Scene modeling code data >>
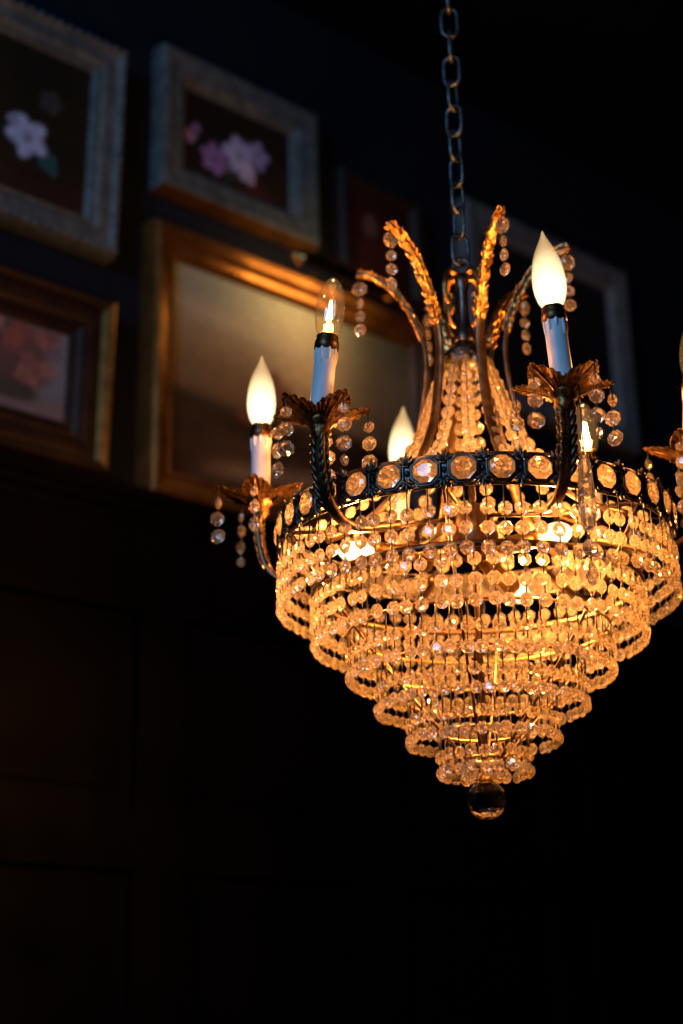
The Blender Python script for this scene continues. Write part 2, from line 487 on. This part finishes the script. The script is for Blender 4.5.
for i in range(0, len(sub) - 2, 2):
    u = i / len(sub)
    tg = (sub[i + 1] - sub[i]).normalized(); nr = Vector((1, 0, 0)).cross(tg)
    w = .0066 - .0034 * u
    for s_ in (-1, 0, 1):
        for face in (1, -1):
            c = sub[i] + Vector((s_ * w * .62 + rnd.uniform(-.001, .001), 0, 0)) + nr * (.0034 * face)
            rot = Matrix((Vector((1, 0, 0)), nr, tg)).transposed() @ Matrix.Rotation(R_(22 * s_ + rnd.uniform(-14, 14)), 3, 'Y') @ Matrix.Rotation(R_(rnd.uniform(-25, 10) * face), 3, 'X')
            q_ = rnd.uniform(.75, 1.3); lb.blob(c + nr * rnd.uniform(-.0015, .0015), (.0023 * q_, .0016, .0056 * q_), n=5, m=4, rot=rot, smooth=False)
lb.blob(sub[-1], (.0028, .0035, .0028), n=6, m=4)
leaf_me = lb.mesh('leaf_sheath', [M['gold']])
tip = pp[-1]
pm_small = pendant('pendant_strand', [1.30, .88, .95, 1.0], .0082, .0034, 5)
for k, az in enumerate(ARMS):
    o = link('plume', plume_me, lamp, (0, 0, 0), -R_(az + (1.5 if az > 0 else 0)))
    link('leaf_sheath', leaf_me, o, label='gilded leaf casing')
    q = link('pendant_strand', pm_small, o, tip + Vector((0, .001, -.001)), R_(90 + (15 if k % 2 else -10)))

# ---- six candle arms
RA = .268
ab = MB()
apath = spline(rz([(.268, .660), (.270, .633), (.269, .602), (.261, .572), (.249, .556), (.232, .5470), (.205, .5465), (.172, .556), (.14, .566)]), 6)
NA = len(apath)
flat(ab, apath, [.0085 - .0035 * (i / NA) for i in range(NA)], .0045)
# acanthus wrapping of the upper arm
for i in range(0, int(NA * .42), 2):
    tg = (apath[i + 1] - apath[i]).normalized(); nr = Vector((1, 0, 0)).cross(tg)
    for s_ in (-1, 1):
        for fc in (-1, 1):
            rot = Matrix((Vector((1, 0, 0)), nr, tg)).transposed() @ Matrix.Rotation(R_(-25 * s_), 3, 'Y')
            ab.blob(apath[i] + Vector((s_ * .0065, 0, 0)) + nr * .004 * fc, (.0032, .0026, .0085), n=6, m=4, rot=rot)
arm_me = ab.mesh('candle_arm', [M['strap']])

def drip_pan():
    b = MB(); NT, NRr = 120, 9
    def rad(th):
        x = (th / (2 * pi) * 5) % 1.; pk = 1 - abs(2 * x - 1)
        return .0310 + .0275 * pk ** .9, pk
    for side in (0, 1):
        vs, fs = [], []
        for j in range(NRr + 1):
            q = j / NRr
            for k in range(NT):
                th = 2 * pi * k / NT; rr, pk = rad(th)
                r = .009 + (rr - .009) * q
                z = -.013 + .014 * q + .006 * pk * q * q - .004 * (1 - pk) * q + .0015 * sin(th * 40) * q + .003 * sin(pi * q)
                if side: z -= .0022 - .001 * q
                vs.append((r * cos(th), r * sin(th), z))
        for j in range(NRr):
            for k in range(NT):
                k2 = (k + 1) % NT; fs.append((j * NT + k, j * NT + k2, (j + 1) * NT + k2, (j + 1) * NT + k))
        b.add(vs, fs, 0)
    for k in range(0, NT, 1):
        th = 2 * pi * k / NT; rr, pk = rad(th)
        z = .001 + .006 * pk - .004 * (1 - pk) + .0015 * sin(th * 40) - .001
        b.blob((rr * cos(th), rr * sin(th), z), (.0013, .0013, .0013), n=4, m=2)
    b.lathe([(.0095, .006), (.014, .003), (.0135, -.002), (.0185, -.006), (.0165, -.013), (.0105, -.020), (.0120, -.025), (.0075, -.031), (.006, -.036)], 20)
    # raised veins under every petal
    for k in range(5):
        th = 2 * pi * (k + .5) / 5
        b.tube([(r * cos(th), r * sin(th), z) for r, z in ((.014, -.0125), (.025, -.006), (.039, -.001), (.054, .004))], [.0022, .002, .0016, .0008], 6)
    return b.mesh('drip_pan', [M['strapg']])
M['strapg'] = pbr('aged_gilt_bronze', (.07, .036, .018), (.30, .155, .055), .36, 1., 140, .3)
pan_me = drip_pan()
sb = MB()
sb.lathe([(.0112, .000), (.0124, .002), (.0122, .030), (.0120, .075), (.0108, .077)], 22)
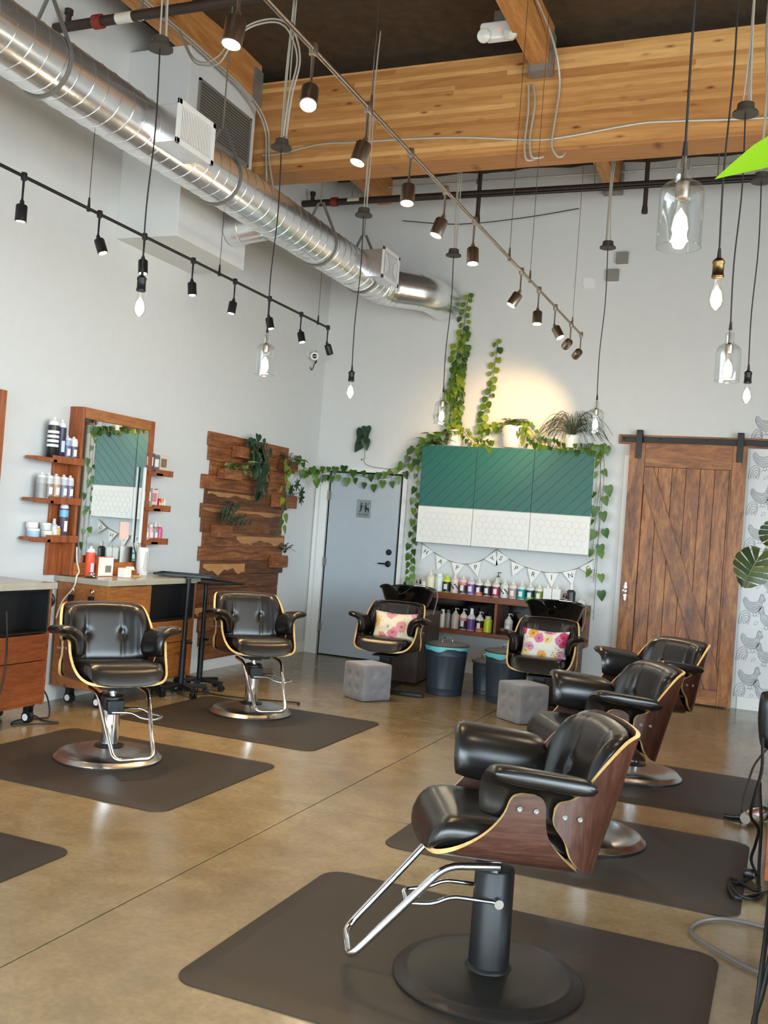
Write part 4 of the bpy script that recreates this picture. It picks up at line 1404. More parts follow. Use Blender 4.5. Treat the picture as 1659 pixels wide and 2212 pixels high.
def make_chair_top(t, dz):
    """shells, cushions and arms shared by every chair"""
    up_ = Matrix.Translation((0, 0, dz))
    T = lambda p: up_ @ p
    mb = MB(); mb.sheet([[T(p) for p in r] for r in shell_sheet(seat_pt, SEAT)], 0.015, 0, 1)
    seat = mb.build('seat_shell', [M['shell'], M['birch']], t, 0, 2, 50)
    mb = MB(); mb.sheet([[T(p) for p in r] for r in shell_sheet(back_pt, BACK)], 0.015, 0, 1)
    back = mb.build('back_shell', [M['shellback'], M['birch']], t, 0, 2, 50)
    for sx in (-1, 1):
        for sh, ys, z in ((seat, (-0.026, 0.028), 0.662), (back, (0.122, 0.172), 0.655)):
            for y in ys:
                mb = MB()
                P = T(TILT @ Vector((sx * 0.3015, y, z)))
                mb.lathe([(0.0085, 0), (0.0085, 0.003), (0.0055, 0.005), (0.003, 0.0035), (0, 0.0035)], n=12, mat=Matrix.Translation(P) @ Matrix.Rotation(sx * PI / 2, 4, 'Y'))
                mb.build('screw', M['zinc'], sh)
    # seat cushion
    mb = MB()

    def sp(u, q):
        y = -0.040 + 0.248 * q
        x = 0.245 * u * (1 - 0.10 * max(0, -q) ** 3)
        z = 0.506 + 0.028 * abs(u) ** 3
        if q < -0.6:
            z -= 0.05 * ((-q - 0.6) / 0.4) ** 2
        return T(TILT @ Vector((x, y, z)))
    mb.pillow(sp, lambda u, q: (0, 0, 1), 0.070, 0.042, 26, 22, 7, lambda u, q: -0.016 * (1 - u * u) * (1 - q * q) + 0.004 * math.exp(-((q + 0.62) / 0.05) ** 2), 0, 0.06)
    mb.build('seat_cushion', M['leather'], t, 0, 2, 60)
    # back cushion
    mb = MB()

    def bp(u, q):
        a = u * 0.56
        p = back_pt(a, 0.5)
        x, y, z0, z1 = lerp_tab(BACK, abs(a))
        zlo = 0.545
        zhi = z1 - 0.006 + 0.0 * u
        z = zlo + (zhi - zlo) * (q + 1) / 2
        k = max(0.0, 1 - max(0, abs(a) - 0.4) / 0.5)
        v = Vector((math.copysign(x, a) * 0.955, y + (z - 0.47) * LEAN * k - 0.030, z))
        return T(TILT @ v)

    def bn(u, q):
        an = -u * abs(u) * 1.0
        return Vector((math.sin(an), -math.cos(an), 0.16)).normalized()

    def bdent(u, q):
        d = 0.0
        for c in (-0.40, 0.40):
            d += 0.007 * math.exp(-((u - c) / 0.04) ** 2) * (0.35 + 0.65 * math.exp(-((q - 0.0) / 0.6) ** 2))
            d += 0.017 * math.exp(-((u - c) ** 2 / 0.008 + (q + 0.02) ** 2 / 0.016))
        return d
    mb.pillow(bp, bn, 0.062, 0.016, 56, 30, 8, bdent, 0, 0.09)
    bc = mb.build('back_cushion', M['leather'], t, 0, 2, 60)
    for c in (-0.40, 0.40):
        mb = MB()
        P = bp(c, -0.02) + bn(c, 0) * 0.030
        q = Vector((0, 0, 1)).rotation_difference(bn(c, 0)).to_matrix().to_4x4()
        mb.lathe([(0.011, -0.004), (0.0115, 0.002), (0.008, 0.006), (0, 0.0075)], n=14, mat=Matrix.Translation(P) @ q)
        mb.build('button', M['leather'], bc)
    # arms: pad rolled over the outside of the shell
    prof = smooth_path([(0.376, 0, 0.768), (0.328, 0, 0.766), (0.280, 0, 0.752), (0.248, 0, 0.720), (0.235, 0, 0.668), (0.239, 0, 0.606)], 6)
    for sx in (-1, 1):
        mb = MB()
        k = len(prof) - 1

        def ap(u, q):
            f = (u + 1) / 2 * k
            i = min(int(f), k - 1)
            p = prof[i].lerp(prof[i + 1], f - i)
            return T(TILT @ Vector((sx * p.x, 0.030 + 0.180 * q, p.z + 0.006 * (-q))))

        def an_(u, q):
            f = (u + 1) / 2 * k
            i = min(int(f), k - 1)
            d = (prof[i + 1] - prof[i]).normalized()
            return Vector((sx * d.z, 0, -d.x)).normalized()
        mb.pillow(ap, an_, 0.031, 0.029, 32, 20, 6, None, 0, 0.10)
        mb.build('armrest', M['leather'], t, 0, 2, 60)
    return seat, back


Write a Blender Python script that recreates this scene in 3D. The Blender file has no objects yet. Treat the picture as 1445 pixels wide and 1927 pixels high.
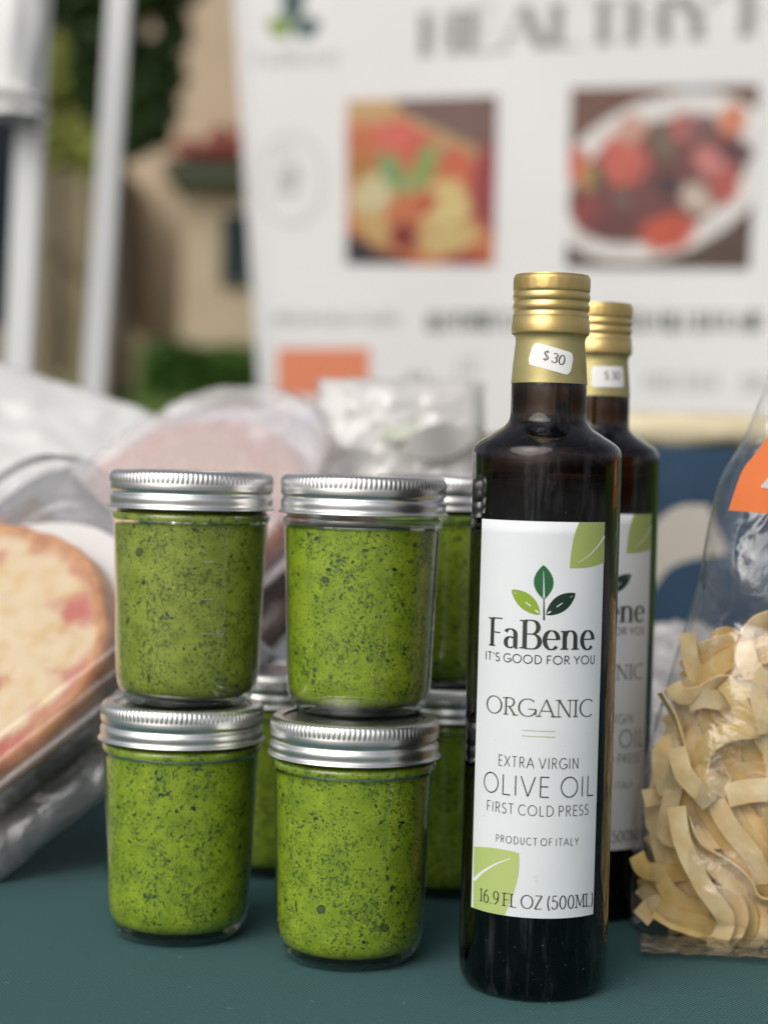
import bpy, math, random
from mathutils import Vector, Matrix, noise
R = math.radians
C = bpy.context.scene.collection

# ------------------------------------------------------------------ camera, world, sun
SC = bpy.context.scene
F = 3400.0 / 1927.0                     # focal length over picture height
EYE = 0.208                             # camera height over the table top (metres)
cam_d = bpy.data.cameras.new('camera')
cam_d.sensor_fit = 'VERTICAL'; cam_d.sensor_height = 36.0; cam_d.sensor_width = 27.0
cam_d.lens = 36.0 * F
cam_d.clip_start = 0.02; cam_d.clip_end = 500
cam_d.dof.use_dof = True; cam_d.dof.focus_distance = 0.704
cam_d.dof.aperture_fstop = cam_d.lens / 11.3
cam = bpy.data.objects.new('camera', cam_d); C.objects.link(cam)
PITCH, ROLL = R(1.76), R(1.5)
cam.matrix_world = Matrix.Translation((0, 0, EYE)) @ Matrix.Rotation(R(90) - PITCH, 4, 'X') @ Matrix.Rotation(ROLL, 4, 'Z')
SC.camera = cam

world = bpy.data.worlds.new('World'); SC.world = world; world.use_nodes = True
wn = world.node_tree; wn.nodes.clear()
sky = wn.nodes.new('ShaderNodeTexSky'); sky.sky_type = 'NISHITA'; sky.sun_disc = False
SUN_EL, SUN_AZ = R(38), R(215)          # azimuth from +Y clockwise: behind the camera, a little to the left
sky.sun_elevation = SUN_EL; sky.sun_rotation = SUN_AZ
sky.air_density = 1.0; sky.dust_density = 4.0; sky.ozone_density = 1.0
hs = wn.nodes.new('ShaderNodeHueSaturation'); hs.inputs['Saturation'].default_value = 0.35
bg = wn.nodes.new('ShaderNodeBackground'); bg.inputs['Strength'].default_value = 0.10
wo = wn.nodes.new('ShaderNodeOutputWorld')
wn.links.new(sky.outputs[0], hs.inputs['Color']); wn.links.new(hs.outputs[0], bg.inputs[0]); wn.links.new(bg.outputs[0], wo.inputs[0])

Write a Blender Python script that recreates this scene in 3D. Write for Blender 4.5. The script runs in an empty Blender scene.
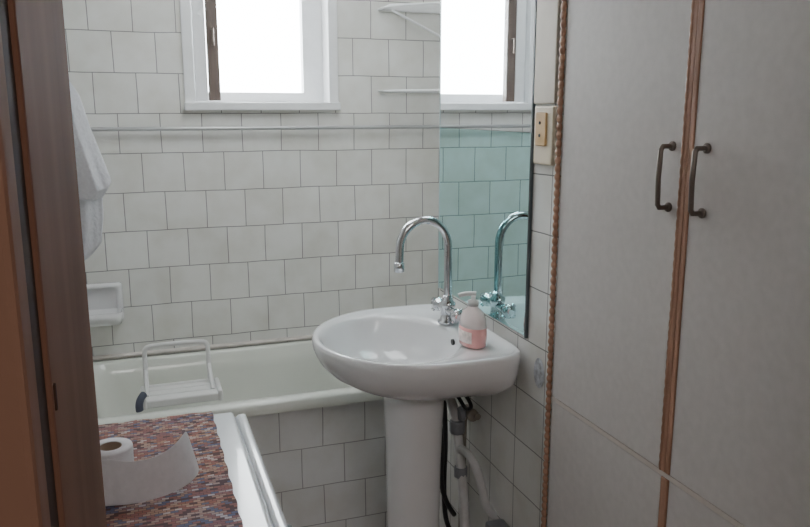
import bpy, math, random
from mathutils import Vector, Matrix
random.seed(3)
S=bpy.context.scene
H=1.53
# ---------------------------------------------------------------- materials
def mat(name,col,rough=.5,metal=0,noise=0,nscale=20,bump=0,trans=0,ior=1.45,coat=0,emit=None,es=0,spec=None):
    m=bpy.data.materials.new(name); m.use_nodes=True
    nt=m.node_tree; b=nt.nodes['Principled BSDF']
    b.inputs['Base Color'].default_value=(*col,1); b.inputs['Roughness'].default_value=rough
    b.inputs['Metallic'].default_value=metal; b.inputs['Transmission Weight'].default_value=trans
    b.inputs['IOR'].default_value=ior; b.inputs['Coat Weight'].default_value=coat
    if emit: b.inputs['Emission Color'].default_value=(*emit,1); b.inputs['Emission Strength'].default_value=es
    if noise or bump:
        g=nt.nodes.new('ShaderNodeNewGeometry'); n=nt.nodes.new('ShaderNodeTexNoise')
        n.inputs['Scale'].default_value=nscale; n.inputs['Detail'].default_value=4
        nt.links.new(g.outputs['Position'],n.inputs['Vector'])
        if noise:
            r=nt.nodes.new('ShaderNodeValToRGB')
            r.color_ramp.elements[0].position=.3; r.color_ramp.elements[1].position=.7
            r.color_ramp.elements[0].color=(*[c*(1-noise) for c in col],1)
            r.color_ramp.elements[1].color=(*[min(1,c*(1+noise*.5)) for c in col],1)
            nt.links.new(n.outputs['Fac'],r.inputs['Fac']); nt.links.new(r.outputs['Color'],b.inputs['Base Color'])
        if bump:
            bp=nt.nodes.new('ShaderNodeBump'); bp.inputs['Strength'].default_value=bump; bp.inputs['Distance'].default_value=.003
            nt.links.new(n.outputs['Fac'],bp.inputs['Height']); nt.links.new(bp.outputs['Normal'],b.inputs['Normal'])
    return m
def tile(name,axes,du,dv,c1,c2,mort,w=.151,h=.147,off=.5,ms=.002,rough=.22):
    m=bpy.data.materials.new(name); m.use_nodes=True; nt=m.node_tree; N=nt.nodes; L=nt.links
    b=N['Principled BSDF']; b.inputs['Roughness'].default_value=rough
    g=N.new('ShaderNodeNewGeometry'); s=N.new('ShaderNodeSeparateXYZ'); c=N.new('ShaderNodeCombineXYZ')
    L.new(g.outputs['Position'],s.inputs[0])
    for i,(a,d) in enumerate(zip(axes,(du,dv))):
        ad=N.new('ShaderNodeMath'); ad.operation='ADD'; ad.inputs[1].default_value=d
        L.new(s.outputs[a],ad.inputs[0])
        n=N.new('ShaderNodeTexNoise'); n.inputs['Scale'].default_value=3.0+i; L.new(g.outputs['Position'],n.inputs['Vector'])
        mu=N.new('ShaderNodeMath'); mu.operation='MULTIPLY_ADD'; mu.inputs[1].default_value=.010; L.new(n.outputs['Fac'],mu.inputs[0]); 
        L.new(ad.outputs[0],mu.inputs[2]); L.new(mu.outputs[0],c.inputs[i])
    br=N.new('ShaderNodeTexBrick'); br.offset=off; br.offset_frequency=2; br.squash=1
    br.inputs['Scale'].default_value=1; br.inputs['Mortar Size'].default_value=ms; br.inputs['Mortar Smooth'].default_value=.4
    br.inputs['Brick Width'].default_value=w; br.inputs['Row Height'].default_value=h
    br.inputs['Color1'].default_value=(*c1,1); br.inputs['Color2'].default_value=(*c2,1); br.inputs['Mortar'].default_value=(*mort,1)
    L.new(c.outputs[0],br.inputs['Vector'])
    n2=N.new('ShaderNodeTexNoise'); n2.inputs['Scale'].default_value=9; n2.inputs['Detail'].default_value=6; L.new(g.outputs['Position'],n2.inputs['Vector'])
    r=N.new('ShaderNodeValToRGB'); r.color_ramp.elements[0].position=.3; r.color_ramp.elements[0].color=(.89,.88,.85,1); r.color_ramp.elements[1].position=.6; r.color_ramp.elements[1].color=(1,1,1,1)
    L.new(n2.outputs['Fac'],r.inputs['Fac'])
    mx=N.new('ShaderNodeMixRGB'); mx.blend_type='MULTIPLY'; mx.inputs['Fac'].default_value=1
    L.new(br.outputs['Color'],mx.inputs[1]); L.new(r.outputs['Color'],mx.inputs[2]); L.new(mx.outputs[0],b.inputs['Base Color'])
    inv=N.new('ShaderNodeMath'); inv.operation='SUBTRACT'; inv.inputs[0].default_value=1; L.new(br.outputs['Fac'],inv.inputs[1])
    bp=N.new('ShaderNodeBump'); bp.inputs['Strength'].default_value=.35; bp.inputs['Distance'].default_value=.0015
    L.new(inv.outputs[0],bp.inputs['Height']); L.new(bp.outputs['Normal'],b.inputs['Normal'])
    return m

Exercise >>
From the line containing "1927 pixels high." through the line containing "SC.camera = cam", copy every line above exactly, without pictures.

Result of this exercise >>
Write a Blender Python script that recreates this scene in 3D. The Blender file has no objects yet. Treat the picture as 1445 pixels wide and 1927 pixels high.
import bpy, math, random
from mathutils import Vector, Matrix, noise
R = math.radians
C = bpy.context.scene.collection

# ------------------------------------------------------------------ camera, world, sun
SC = bpy.context.scene
F = 3400.0 / 1927.0                     # focal length over picture height
EYE = 0.208                             # camera height over the table top (metres)
cam_d = bpy.data.cameras.new('camera')
cam_d.sensor_fit = 'VERTICAL'; cam_d.sensor_height = 36.0; cam_d.sensor_width = 27.0
cam_d.lens = 36.0 * F
cam_d.clip_start = 0.02; cam_d.clip_end = 500
cam_d.dof.use_dof = True; cam_d.dof.focus_distance = 0.704
cam_d.dof.aperture_fstop = cam_d.lens / 11.3
cam = bpy.data.objects.new('camera', cam_d); C.objects.link(cam)
PITCH, ROLL = R(1.76), R(1.5)
cam.matrix_world = Matrix.Translation((0, 0, EYE)) @ Matrix.Rotation(R(90) - PITCH, 4, 'X') @ Matrix.Rotation(ROLL, 4, 'Z')
SC.camera = cam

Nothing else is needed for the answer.